From the second century the extravagance was such that a consul who died in 152 could say in his will: "As true glory does not consist in vain pomp but in the merits of the dead and of one's ancestors, I bid my children not to spend on my funeral ceremonies more than a million as" ($10,000).

Greek Humanity.—In Greece the Romans saw the monuments, the statues, and the pictures which had crowded their cities for centuries; they came to know their learned people and the philosophers. Some of the Romans acquired a taste for the beautiful and for the life of the spirit. The Scipios surrounded themselves with cultivated Greeks. Æmilius Paullus asked from all the booty taken by him from Macedon only the library of King Perseus; he had his children taught by Greek preceptors. It was then the fashion in Rome to speak, and even to write in Greek.[137] The nobles desired to appear connoisseurs in painting and in sculpture; they imported statues by the thousand, the famous bronzes of Corinth, and they heaped these up in their houses. Thus Verres possessed a whole gallery of objects of art which he had stolen in Sicily. Gradually the Romans assumed a gloss of Greek art and literature. This new culture was called "humanity," as opposed to the "rusticity" of the old Roman peasants.

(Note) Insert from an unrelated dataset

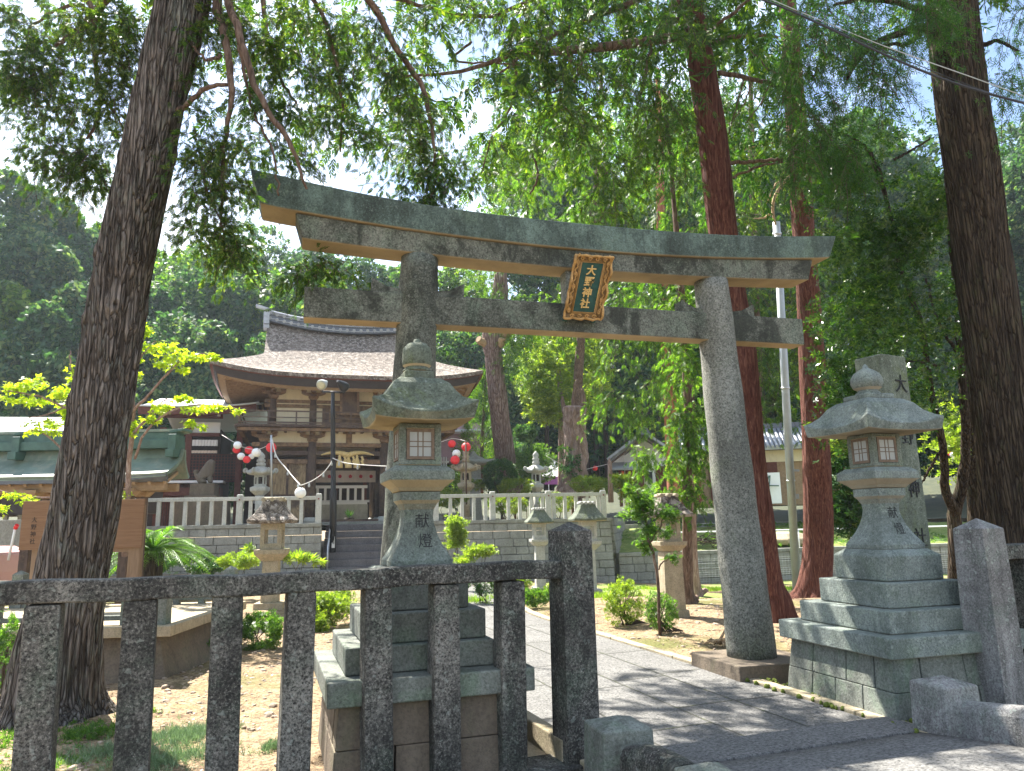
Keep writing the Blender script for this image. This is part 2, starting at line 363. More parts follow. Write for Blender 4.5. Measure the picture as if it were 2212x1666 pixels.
M['leaf_cherry'] = leafmat('leaf_cherry', (0.18, 0.28, 0.02), (0.33, 0.44, 0.035), (0.50, 0.58, 0.07), 0.62, tcol=(1.5, 1.5, 0.5))
M['leaf_maple'] = leafmat('leaf_maple', (0.035, 0.085, 0.02), (0.085, 0.17, 0.035), (0.19, 0.27, 0.06), 0.5)
M['leaf_lime'] = leafmat('leaf_lime', (0.08, 0.14, 0.025), (0.19, 0.26, 0.04), (0.40, 0.42, 0.09), 0.5)
M['leaf_dark'] = leafmat('leaf_dark', (0.015, 0.05, 0.015), (0.035, 0.10, 0.025), (0.12, 0.16, 0.04), 0.3)
M['leaf_azalea'] = leafmat('leaf_azalea', (0.06, 0.12, 0.015), (0.14, 0.2, 0.02), (0.36, 0.3, 0.06), 0.4)
M['leaf_cycad'] = leafmat('leaf_cycad', (0.05, 0.13, 0.02), (0.12, 0.24, 0.03), (0.26, 0.38, 0.06), 0.45)
M['leaf_red'] = leafmat('leaf_red', (0.25, 0.06, 0.02), (0.4, 0.12, 0.04), None, 0.5, tcol=(1, 1, 1))
M['grass'] = leafmat('grass', (0.09, 0.14, 0.07), (0.20, 0.28, 0.15), (0.42, 0.48, 0.3), 0.25, tcol=(1.0, 1.2, 0.8))
M['grass_lawn'] = leafmat('grass_lawn', (0.08, 0.16, 0.02), (0.18, 0.28, 0.03), (0.36, 0.42, 0.08), 0.4)
M['copper'] = plain('copper', (0.15, 0.20, 0.165), 0.5, 0.3, 2.5, 0.0, 0.1, 0.5, dirt=(0.36, 0.33, 0.25))
M['copper_dark'] = plain('copper_dark', (0.06, 0.12, 0.10), 0.55, 0.3, 4, 0.0, 0.1)
M['roof_white'] = plain('roof_white', (0.62, 0.64, 0.66), 0.35, 0.06, 2, 0.0, 0.0, 0.6)
M['tile'] = plain('tile', (0.30, 0.32, 0.35), 0.4, 0.25, 6, 0.0, 0.2, 0.6)
M['tile_dark'] = plain('tile_dark', (0.10, 0.11, 0.13), 0.45, 0.25, 6)
M['plaster'] = plain('plaster', (0.68, 0.60, 0.44), 0.9, 0.06, 2.5, dirt=(0.5, 0.43, 0.31))
M['plaster_white'] = plain('plaster_white', (0.72, 0.72, 0.72), 0.9, 0.05, 2)
M['wood_old'] = wood('wood_old', (0.10, 0.062, 0.038), (0.33, 0.21, 0.125), (1, 1, 1), 7, weather=(0.09, 0.06, 0.045))
M['wood_oldd'] = wood('wood_oldd', (0.05, 0.036, 0.03), (0.13, 0.085, 0.065), (3, 3, 0.6), 7, weather=(0.17, 0.115, 0.07))
M['wood_light'] = wood('wood_light', (0.23, 0.155, 0.092), (0.35, 0.25, 0.155), (1, 1, 1), 8)
M['wood_sign'] = wood('wood_sign', (0.145, 0.078, 0.042), (0.21, 0.12, 0.068), (0.7, 0.7, 9), 5, bmp=0.1)
M['wood_post'] = wood('wood_post', (0.15, 0.095, 0.06), (0.25, 0.165, 0.105), (9, 9, 0.8), 4)
M['wood_red'] = wood('wood_red', (0.085, 0.03, 0.022), (0.15, 0.055, 0.04), (1, 1, 1), 6)
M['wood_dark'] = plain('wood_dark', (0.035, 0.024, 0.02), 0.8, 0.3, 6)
M['fascia'] = plain('fascia', (0.13, 0.045, 0.03), 0.7, 0.2, 4)
M['black'] = plain('black', (0.018, 0.018, 0.02), 0.4, 0.2, 5, 0.2)
M['metal'] = plain('metal', (0.42, 0.43, 0.44), 0.35, 0.1, 6, 0.7)
M['pole_grey'] = plain('pole_grey', (0.34, 0.37, 0.39), 0.5, 0.12, 3, 0.2, dirt=(0.3, 0.3, 0.28))
M['white'] = plain('white', (0.78, 0.79, 0.8), 0.6, 0.03)
M['red_paper'] = plain('red_paper', (0.75, 0.035, 0.04), 0.6, 0.1)
M['white_paper'] = plain('white_paper', (0.85, 0.85, 0.82), 0.6, 0.03)
M['rope'] = plain('rope', (0.62, 0.46, 0.2), 0.9, 0.25, 40, bmp=0.5)
M['wire'] = plain('wire', (0.6, 0.57, 0.52), 0.7, 0.1)
M['cable'] = plain('cable', (0.03, 0.03, 0.035), 0.6, 0.1)
M['cable_grey'] = plain('cable_grey', (0.4, 0.42, 0.42), 0.6, 0.1)
M['purple'] = plain('purple', (0.28, 0.10, 0.34), 0.8, 0.15)
M['cloth'] = plain('cloth', (0.66, 0.52, 0.42), 0.9, 0.08)
M['cloth_white'] = plain('cloth_white', (0.72, 0.68, 0.66), 0.9, 0.06)
M['crest'] = plain('crest', (0.5, 0.02, 0.03), 0.8, 0.1)
M['glass_dark'] = plain('glass_dark', (0.03, 0.035, 0.04), 0.15, 0.2)
M['glass_lamp'] = plain('glass_lamp', (0.45, 0.43, 0.3), 0.2, 0.1)
M['maroon'] = plain('maroon', (0.17, 0.03, 0.025), 0.6, 0.1)
M['car_paint'] = plain('car_paint', (0.62, 0.36, 0.33), 0.25, 0.03)
M['tyre'] = plain('tyre', (0.02, 0.02, 0.02), 0.8, 0.1)
M['moss'] = plain('moss', (0.11, 0.14, 0.02), 0.95, 0.45, 30, bmp=0.8)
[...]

It was little else than gloss; the Romans had realized but slightly that beauty and truth were to be sought for their own sakes; art and science always remained objects of luxury and parade. Even in the time of Cicero the soldier, the peasant, the politician, the man of affairs, the advocate were alone regarded as truly occupied. Writing, composing, contributing to science, philosophy, or criticism—all this was called "being at leisure."[138] Artists and scholars were never regarded at Rome as the equals of the rich merchant. Lucian, a Greek writer, said, "If you would be a Pheidias, if you would make a thousand masterpieces, nobody will care to imitate you, for as skilful as you are, you will always pass for an artisan, a man who lives by the work of his hands."